I hope to this you thought.

#include "stdafx.h"

#include <iostream>

#include <conio.h>

#include <math.h>


using namespace std;


int main()

{

	double x=0;

	long double pi;

	double i;

	cout << " To how many terms? ";

	cin >> i;


	for (long int n = 2; n <= i; n++) { 

	  x += 1.0/(n*n);

	} 

	pi =sqrt(6*(1+x));

	cout << " Estimated PI value to " << i << " terms: "<< pi; 


	getch();

} 

Or this:
http://upload.wikime...45e9445becc.png

[WingedPanther]

No. You are summing up 1/n^2, which has nothing to do with the function of interest.

Given that you are integrating sqrt(4-x^2), I would expect to see a reference to that SOMEWHERE in your code.

[aruwin]

WingedPanther said:

No. You are summing up 1/n^2, which has nothing to do with the function of interest.

Given that you are integrating sqrt(4-x^2), I would expect to see a reference to that SOMEWHERE in your code.

I don't learn about cout, I just learn how to use printf.
Exactly, how do I write the code for the integration of sqrt(4-x^2)??

[WingedPanther]

I would create a function called f that will accept a float x and return sqrt(4-x^2).

Do you understand what the summation formula means?

[aruwin]

WingedPanther said:

I would create a function called f that will accept a float x and return sqrt(4-x^2).

Do you understand what the summation formula means?
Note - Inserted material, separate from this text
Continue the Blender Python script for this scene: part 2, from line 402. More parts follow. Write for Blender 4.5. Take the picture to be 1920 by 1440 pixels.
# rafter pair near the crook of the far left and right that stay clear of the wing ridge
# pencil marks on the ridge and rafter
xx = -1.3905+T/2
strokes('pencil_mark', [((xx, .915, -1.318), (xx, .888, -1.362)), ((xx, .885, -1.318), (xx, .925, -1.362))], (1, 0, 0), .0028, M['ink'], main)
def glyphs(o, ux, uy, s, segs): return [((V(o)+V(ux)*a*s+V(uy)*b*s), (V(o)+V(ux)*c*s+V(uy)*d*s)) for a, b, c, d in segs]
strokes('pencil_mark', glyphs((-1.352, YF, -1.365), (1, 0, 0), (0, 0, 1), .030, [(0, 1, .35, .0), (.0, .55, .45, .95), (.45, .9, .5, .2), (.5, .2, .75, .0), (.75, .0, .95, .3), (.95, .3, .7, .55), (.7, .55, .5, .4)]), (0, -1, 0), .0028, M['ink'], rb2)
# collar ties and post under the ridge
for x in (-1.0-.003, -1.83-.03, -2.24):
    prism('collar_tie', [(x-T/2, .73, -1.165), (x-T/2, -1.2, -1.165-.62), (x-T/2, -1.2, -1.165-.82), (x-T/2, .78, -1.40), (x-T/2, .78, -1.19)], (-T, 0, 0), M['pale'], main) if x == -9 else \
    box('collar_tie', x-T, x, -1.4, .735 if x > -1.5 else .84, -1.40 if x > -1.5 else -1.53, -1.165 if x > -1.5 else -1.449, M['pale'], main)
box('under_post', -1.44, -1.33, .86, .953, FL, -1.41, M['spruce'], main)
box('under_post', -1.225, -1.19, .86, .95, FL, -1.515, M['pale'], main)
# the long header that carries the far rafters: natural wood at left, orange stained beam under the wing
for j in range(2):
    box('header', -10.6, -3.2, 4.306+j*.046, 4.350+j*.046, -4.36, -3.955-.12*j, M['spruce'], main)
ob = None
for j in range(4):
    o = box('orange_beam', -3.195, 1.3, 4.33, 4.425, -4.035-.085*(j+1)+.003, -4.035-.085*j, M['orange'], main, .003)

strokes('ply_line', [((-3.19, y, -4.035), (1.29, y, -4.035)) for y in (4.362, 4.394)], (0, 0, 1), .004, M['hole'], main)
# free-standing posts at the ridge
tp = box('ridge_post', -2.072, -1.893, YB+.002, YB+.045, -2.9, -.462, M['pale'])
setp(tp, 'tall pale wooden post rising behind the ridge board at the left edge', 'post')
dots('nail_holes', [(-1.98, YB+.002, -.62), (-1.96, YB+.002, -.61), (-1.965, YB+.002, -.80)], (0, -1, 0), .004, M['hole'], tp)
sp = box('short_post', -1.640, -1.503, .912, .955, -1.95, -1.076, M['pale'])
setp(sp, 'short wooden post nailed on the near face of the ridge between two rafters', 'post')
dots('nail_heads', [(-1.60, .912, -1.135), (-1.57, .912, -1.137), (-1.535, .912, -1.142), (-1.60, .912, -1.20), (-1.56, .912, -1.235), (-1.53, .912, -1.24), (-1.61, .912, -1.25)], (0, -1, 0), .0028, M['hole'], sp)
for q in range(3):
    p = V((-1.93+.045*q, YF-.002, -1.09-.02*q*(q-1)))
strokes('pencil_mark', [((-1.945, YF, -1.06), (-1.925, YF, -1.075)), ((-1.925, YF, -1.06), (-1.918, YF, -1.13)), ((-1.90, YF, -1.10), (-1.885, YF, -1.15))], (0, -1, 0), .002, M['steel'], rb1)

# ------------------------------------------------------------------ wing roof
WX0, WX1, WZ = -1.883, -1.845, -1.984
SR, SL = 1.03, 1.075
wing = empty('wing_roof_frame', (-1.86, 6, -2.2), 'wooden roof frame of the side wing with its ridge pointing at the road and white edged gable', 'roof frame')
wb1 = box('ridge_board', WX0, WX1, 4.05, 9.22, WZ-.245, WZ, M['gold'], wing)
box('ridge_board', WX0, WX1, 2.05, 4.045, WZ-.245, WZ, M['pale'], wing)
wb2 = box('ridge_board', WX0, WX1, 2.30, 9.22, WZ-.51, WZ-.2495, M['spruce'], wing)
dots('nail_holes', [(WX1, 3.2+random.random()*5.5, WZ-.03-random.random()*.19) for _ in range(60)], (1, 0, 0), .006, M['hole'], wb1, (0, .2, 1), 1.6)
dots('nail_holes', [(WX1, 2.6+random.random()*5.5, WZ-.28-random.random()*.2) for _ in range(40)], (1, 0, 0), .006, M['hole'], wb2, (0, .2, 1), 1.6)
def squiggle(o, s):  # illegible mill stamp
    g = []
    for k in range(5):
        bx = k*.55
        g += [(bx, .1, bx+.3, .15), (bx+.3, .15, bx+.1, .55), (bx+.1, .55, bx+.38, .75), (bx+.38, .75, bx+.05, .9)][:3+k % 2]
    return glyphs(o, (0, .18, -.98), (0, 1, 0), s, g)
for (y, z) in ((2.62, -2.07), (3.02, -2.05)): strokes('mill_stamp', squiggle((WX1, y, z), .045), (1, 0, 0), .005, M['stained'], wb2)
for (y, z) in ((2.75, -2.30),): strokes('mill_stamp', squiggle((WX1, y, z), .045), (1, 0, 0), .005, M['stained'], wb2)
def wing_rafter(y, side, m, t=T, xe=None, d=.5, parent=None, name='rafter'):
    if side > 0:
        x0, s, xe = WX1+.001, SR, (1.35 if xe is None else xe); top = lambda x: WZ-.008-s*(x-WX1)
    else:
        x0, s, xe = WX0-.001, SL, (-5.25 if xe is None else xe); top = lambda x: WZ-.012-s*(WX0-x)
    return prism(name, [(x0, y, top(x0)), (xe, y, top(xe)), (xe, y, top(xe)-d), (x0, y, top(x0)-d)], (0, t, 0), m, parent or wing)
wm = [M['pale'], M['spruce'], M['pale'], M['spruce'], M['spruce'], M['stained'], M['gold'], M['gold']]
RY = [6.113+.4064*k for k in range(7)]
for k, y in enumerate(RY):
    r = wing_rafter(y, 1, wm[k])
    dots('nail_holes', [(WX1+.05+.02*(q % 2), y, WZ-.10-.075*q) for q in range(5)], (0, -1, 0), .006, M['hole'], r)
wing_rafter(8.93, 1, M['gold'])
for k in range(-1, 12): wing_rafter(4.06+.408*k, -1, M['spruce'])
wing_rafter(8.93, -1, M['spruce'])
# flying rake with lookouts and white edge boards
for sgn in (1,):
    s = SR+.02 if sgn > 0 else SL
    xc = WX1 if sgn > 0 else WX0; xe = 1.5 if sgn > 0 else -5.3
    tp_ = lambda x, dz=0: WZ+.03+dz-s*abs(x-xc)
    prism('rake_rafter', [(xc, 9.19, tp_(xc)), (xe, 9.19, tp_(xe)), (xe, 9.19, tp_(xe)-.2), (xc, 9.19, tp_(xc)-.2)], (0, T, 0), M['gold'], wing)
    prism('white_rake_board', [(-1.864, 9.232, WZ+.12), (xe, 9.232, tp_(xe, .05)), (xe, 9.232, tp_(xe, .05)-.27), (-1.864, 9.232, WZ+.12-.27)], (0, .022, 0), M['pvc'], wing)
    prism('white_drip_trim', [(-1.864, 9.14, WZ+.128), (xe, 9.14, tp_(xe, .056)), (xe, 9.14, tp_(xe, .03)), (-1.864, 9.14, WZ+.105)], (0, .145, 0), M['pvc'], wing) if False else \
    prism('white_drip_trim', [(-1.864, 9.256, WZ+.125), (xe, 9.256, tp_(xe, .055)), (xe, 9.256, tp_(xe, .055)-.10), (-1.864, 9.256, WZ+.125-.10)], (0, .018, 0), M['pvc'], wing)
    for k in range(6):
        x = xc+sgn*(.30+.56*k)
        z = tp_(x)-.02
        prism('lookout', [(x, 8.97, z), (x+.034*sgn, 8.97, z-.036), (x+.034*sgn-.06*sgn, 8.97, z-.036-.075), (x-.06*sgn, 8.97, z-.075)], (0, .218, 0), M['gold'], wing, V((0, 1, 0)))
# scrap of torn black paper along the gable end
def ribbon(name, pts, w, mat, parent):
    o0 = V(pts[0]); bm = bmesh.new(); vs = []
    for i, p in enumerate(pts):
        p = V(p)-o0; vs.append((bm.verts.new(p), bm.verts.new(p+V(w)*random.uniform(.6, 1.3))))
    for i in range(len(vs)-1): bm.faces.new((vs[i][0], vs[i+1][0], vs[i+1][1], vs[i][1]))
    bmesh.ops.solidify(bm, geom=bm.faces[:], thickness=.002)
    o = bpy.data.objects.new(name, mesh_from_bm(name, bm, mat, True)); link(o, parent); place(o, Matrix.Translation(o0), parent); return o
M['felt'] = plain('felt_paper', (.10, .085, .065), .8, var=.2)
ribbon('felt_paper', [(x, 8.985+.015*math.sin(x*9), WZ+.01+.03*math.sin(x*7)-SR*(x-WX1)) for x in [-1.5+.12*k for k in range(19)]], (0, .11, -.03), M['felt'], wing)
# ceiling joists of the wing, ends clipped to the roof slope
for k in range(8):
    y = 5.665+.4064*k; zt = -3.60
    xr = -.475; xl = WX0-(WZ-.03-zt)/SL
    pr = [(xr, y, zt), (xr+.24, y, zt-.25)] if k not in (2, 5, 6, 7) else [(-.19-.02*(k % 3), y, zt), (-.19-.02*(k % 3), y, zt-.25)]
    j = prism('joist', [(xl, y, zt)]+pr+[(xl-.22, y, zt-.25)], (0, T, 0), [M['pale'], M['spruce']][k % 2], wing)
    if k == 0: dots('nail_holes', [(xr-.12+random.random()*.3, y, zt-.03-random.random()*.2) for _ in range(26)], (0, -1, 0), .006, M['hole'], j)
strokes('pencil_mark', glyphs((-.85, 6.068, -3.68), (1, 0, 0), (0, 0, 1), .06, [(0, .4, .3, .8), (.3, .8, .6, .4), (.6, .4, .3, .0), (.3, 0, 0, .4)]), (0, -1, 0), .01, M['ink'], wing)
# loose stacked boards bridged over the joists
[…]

Nope,I don't understand :(

[Gerg? Magyar]

Read it:
http://educ.jmu.edu/.../more on pi.pdf
Pseudo code:

for m from 1 to 12 do

 for n from 1 to 12 do

  x:=’x’: a:=’a’: b:=’b’: c:=’c’:

  sol:=int(x^m*(1-x)^n*(a+b*x+c*x^2)/(1+x^2),x=0..1):

  out:=op(sol): eq1:=0: eq2:=0: eq3:=0:

  for i from 1 to nops(sol) do

   if type(out[i],Or(name,rational&*name,name&*rational)) then

    eq1:=eq1+out[i]:

    elif type(out[i]/Pi,Or(name,rational&*name,name&*rational)) then

    eq2:=eq2+out[i]/Pi:

   else

    eq3:=eq3+out[i]/log(2):

   end if;

  end do:

  assign(solve({eq1=355/113,eq2=-1,eq3=0})):

  assume(x>=0,x<=1); print(m,n,a,b,c,is(a+b*x+c*x^2>=0));

 end do:

end do:

[aruwin]

Gerg? Magyar said:

Read it:
http://educ.jmu.edu/.../more on pi.pdf
Pseudo code:

for m from 1 to 12 do

 for n from 1 to 12 do

  x:=’x’: a:=’a’: b:=’b’: c:=’c’:

  sol:=int(x^m*(1-x)^n*(a+b*x+c*x^2)/(1+x^2),x=0..1):

  out:=op(sol): eq1:=0: eq2:=0: eq3:=0:

  for i from 1 to nops(sol) do

   if type(out[i],Or(name,rational&*name,name&*rational)) then

    eq1:=eq1+out[i]:

    elif type(out[i]/Pi,Or(name,rational&*name,name&*rational)) then

    eq2:=eq2+out[i]/Pi:

   else

    eq3:=eq3+out[i]/log(2):

   end if;

  end do:

  assign(solve({eq1=355/113,eq2=-1,eq3=0})):

  assume(x>=0,x<=1); print(m,n,a,b,c,is(a+b*x+c*x^2>=0));

 end do:

end do:

But where is the code for the integral function for pi given??